* **Data segment**

==============================

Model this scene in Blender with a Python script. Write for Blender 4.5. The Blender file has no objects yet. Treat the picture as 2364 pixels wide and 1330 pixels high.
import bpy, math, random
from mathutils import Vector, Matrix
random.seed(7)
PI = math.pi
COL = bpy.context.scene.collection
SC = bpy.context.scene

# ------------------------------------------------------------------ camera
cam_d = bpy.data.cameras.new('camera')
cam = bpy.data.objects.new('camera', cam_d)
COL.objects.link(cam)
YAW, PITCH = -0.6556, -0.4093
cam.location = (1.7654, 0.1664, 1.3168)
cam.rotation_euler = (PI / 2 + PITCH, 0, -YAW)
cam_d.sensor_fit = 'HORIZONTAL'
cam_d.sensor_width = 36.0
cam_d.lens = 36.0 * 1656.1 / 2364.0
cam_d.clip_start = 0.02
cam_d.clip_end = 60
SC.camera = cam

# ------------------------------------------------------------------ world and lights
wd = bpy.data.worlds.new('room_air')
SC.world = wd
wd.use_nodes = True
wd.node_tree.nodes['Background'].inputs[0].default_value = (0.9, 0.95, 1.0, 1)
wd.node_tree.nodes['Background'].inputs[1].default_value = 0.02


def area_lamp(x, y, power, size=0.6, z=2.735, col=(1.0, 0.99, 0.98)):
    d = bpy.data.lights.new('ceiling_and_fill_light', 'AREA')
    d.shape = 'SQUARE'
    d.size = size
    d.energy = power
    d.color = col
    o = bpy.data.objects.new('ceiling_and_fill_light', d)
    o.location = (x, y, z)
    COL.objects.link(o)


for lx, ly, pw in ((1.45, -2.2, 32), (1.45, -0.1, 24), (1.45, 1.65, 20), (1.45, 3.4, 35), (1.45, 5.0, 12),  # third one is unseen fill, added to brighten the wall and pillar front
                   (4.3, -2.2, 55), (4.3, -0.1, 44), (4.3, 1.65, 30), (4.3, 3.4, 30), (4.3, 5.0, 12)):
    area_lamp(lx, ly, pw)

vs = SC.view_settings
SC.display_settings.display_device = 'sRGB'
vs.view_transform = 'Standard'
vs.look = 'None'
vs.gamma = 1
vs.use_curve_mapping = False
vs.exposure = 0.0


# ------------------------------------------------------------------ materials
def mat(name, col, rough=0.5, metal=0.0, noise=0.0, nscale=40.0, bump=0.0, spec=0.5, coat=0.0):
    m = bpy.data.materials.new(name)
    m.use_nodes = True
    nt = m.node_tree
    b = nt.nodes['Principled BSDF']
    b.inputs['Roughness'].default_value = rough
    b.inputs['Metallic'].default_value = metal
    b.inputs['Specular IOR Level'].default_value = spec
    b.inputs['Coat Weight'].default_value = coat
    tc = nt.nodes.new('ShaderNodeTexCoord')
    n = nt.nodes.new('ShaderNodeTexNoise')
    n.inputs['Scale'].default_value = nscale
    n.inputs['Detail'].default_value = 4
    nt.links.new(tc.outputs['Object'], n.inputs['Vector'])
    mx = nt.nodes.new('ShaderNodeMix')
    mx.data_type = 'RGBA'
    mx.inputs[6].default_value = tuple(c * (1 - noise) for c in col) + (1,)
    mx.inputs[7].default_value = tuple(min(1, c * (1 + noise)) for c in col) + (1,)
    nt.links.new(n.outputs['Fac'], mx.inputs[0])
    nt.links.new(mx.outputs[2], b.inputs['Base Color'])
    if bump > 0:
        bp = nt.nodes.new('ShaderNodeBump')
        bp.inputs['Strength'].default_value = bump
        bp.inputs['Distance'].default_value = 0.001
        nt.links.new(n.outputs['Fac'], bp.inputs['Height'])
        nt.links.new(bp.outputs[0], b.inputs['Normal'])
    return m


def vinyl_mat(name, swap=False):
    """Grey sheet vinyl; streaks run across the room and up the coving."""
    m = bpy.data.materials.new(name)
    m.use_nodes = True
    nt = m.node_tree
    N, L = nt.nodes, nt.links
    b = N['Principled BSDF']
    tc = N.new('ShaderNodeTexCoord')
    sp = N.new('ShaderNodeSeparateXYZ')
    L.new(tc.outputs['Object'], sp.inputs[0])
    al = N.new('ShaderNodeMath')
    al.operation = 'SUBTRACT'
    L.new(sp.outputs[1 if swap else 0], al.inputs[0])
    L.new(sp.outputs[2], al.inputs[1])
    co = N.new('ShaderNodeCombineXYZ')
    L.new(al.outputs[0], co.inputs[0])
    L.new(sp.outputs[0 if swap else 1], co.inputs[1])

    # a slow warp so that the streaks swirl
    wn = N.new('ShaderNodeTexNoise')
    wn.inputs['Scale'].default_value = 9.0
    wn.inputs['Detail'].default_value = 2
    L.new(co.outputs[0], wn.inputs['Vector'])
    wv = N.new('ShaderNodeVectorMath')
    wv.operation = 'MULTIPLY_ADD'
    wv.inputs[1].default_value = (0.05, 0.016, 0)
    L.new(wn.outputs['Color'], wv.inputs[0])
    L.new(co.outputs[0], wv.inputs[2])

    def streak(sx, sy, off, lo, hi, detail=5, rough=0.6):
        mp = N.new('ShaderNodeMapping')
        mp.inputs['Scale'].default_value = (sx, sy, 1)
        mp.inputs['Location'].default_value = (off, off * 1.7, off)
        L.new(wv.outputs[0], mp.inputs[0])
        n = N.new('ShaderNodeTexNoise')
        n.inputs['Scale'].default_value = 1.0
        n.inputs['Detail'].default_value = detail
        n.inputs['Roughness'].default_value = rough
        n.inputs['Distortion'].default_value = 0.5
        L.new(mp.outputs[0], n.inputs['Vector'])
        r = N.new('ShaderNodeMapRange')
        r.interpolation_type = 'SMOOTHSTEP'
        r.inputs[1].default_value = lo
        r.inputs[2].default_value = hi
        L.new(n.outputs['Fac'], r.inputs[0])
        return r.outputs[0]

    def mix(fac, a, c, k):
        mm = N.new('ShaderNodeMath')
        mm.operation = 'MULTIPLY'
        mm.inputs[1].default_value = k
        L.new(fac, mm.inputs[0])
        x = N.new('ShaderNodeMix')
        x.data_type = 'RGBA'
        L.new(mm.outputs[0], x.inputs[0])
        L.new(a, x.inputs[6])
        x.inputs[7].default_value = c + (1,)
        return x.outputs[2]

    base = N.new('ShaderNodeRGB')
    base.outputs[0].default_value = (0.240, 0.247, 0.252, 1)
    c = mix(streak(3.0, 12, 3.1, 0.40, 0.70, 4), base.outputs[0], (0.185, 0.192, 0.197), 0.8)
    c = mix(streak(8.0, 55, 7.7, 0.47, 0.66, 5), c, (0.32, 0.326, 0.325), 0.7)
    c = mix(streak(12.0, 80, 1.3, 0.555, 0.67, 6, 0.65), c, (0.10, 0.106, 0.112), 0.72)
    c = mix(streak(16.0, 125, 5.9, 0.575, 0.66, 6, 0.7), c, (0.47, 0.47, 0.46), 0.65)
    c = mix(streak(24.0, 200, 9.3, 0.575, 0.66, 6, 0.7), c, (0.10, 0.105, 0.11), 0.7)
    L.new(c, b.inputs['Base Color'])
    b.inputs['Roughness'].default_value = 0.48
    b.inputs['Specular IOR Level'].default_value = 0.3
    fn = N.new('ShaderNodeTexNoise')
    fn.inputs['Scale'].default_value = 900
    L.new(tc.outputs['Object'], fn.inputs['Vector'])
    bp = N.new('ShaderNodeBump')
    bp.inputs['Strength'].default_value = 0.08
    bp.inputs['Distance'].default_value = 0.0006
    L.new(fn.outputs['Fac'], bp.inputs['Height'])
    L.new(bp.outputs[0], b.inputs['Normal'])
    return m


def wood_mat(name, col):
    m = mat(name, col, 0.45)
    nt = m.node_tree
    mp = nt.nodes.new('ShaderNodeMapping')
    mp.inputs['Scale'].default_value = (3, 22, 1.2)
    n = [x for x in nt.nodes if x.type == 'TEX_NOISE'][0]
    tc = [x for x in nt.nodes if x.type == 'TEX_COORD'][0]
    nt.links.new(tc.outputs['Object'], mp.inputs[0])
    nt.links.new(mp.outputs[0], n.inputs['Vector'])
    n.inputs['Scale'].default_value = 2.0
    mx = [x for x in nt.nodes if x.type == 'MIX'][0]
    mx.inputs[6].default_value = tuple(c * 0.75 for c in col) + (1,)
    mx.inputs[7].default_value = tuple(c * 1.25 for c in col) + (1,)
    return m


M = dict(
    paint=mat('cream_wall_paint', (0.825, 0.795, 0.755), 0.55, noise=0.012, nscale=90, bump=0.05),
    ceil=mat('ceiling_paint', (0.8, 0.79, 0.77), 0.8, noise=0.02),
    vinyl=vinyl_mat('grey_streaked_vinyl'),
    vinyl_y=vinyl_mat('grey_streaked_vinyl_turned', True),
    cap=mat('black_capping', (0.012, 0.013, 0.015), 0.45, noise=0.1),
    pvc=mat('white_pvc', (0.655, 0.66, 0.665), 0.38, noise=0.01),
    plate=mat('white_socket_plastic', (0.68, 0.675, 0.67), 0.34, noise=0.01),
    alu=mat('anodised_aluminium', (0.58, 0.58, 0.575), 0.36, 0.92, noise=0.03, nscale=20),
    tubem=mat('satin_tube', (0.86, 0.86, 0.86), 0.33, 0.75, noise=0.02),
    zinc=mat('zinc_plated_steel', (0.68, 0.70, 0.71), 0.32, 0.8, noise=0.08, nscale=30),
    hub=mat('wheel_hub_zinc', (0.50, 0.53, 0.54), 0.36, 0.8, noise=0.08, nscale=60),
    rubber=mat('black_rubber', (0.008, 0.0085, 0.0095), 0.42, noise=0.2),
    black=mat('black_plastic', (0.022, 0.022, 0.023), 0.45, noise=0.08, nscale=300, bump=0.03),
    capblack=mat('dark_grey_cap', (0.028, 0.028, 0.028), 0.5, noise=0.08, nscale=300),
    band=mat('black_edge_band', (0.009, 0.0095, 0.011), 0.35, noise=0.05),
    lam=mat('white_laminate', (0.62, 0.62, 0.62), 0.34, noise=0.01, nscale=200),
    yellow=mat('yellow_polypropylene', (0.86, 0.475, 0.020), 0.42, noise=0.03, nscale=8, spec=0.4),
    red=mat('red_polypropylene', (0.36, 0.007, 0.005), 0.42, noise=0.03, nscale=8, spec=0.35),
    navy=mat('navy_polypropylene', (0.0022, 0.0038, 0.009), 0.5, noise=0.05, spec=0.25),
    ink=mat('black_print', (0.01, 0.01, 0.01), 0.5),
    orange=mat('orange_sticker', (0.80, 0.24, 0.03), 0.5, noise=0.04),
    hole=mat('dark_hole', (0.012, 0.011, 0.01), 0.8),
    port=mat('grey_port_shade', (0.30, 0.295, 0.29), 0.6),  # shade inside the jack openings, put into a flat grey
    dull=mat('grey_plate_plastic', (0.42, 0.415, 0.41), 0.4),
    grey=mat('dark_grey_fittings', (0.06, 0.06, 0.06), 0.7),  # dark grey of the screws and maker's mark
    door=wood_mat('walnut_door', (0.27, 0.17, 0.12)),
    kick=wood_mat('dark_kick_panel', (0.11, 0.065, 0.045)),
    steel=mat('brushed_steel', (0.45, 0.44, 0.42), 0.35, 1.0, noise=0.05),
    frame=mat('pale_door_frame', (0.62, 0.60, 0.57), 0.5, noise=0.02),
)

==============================

Among the lines of the material above, how many include the string "objects"? Report only that number.

5